Monday, March 2, 2015

Birding the Bug Lites

Our final stop in the week's trip was a couple days at Rancho Naturalista.  We started our first morning well before dawn with a couple hours (that went remarkably fast) birding the bug lights.  The bug lights were some lights that shined upon a bed sheet hung up under a pavilion designed to attract moths.  Some of the birds of the forest interior will leave their dark haunts to come out into the open and hunt the insects.  Vernon's flashlight made them identifiable.

Two woodcreepers started the show.  This is Plain-brown Woodcreeper.  The dark malar is probably their most distinctive mark.

While I'd seen Plain-brown once before, Spotted Woodcreeper was new.  It was larger than I expected and somewhat shier than its cousin.

I'd seen Buff-throated Foliage-gleaner once before, but these were definitely my best pics of one even if there's definitely still room for improvement.

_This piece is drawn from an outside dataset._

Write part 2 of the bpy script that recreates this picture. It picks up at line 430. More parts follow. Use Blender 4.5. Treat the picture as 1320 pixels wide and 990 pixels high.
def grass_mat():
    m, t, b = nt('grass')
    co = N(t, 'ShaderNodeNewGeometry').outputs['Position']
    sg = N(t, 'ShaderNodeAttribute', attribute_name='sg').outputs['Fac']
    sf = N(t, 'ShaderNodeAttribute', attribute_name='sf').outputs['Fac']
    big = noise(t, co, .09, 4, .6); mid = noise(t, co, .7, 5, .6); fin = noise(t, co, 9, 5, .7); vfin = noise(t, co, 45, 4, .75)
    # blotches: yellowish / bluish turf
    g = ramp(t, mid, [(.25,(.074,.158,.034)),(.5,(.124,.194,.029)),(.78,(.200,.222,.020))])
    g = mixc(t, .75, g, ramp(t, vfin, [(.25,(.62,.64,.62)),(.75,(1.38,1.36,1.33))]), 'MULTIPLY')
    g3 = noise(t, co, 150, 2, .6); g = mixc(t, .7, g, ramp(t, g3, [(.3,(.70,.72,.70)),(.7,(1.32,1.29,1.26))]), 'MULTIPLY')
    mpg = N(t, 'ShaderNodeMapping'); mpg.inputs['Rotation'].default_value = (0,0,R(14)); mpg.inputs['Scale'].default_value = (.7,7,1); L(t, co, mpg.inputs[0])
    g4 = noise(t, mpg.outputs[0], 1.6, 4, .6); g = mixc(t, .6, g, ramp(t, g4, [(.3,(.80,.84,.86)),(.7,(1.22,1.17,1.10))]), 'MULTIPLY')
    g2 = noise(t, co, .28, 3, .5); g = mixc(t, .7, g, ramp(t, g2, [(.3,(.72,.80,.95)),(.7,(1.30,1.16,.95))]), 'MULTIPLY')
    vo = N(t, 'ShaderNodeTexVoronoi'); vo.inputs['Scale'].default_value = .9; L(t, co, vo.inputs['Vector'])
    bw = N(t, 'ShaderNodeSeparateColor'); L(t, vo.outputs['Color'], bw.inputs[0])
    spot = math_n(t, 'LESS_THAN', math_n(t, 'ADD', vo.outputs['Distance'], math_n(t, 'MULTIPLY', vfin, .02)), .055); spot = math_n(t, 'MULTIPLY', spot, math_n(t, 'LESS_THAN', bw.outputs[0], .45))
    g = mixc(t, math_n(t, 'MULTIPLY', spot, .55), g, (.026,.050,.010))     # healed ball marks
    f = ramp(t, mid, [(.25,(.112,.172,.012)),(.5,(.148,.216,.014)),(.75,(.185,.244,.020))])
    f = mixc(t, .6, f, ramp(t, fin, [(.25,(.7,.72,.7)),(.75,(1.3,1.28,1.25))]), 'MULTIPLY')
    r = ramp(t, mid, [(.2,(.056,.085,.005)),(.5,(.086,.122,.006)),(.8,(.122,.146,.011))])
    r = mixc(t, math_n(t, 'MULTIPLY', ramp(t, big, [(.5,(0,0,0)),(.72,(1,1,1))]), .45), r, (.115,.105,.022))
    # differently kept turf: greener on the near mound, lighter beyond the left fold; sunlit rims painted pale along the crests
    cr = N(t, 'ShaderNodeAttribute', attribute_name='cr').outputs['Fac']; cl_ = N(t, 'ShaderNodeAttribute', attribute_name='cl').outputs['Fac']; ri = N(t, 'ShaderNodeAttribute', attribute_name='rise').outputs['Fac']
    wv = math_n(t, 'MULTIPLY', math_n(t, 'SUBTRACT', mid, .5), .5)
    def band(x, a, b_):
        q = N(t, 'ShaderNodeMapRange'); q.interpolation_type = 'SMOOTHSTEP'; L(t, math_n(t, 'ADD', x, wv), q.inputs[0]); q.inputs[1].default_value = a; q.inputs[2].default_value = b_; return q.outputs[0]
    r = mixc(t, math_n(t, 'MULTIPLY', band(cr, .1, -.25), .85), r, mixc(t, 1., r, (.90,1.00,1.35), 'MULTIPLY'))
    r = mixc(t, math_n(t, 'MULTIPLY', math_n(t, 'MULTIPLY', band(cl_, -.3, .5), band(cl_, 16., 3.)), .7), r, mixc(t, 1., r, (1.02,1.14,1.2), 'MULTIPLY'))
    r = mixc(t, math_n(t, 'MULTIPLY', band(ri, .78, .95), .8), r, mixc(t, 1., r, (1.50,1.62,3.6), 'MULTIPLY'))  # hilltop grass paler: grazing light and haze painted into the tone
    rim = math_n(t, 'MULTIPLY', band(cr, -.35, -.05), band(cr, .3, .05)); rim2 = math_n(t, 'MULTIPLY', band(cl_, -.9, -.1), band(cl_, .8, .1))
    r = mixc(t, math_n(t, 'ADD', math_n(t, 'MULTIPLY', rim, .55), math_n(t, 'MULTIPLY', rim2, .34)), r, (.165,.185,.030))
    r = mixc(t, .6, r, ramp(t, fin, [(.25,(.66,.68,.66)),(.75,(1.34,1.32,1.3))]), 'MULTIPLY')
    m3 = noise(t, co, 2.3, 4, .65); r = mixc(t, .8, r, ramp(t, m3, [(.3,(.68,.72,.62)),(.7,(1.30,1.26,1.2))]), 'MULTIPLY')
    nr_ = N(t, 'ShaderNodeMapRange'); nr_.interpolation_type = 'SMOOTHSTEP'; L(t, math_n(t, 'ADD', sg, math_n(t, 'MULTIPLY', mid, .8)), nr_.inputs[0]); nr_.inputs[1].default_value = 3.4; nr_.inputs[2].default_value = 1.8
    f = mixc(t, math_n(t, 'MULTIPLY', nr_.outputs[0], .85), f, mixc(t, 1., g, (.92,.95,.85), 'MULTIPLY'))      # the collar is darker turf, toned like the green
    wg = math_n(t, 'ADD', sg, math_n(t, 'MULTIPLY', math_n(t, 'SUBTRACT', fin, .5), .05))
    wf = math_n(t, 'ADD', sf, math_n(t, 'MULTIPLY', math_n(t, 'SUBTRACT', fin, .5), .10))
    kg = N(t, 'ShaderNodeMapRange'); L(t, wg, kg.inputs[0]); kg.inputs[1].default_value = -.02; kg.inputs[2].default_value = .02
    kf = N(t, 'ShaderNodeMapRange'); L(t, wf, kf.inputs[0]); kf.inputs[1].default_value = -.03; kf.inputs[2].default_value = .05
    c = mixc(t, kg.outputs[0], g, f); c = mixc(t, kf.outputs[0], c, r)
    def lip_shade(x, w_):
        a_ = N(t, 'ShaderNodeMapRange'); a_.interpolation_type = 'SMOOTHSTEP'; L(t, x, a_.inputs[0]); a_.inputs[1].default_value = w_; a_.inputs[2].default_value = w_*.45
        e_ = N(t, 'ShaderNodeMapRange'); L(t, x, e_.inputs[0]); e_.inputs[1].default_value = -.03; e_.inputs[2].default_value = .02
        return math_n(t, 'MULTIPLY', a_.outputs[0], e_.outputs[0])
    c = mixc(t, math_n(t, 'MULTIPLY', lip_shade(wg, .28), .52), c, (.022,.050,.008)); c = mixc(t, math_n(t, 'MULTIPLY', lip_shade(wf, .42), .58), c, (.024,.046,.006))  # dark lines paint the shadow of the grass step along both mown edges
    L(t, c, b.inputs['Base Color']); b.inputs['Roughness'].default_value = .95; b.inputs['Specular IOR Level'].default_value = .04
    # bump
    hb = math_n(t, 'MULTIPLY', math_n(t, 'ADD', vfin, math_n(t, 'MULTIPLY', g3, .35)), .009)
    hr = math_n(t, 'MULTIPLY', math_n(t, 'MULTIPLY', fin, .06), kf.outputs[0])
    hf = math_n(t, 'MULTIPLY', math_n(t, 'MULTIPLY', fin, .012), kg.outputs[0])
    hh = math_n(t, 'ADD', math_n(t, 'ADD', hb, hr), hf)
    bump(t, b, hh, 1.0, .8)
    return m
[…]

This isn't the first time I've seen Golden-crowned Warbler with flashlights (we'd birded some street lights along the main path in Arenal 2 years ago).

It'd be fun to try this strategy in North America.  You don't usually see Kentuckies this well.

Given that insects were the quarry it shouldn't be surprising that some flycatchers were represented, first Dusky-capped,

the ever excitable Bright-rumped Attila,

and the very local Tawny-chested Flycatcher, a bird seen perhaps more easily at Rancho than anywhere else in the world....

We heard White-breasted Wood-wren a few times on the trip.  Our best views were here though.

Finally Red-throated Ant-tanager, a bird that was actually fairly common in the forest at Rancho,

and Orange-billed Sparrow, another underbrush skulker.